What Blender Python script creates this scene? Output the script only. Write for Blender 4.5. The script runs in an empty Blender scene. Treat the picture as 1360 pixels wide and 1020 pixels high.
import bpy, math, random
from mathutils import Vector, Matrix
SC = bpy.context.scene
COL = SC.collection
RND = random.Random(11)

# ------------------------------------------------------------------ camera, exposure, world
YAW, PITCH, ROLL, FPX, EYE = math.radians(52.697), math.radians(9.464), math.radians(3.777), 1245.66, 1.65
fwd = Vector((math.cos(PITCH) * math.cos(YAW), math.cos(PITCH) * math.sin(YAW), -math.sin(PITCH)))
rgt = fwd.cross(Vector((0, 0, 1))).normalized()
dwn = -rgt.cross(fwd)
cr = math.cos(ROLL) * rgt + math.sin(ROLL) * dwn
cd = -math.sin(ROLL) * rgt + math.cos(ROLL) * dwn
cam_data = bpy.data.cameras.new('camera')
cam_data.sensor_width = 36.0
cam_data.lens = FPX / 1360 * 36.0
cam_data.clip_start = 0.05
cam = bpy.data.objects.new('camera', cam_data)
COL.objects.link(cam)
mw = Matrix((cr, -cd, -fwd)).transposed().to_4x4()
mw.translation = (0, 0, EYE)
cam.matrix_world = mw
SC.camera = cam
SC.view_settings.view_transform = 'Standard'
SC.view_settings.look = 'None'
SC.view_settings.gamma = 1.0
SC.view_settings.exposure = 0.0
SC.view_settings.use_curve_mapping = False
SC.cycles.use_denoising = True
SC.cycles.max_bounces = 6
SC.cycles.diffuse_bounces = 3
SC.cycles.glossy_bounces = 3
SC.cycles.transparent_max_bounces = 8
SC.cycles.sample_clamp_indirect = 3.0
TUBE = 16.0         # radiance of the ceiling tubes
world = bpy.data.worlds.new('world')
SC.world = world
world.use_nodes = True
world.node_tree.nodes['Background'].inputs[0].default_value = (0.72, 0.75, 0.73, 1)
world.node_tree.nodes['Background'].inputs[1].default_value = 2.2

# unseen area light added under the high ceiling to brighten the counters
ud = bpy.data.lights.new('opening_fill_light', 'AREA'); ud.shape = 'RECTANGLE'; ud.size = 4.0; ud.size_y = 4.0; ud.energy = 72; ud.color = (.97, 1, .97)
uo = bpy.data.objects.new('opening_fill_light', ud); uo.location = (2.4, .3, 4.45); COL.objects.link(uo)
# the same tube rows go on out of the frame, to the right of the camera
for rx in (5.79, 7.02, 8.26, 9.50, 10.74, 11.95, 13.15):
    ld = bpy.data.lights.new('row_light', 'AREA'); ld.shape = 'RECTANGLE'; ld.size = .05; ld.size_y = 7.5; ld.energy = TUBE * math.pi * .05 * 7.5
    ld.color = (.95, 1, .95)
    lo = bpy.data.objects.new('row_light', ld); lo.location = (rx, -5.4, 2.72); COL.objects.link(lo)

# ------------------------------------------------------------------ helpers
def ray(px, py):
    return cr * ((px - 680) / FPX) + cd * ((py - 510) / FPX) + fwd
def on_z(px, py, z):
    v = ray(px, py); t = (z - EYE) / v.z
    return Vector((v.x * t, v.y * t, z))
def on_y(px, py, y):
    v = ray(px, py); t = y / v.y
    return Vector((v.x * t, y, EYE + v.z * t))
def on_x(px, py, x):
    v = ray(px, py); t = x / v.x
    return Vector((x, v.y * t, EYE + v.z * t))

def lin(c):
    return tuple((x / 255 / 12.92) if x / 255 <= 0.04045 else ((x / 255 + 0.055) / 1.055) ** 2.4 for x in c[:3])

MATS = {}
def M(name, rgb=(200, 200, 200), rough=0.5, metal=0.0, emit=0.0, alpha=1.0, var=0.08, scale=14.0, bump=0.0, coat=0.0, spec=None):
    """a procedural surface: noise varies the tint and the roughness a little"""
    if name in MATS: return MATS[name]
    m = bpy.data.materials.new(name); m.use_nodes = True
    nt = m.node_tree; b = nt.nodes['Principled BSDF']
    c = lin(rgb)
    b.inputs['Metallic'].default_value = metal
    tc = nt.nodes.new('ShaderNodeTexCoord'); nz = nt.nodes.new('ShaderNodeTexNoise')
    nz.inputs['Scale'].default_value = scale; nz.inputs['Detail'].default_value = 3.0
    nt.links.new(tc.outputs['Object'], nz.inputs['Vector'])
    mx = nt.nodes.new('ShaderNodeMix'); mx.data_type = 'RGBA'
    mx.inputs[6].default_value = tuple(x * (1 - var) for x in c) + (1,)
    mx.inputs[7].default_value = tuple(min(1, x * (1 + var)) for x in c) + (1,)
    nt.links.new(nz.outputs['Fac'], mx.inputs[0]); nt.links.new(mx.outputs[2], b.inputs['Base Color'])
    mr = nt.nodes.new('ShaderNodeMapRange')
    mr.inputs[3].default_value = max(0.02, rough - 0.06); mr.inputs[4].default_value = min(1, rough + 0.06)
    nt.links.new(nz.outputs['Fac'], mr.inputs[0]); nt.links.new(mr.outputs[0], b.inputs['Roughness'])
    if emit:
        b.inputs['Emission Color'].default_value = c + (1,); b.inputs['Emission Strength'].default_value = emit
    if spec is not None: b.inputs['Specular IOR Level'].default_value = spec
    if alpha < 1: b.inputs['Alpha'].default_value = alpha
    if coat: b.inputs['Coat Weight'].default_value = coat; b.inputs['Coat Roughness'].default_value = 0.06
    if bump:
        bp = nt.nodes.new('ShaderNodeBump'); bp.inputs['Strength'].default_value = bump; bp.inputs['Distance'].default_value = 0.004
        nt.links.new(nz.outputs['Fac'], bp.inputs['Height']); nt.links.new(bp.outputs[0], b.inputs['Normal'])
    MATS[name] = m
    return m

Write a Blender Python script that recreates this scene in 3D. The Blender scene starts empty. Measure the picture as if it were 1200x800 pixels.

----------------------------------------

:: EXERCISE BRIEF ::
Please copy exactly the lines from the first line of the records above through the line containing "RND = random.Random(11)", including both, and nothing more.

:: COMPLETE ANSWER ::
What Blender Python script creates this scene? Output the script only. Write for Blender 4.5. The script runs in an empty Blender scene. Treat the picture as 1360 pixels wide and 1020 pixels high.
import bpy, math, random
from mathutils import Vector, Matrix
SC = bpy.context.scene
COL = SC.collection
RND = random.Random(11)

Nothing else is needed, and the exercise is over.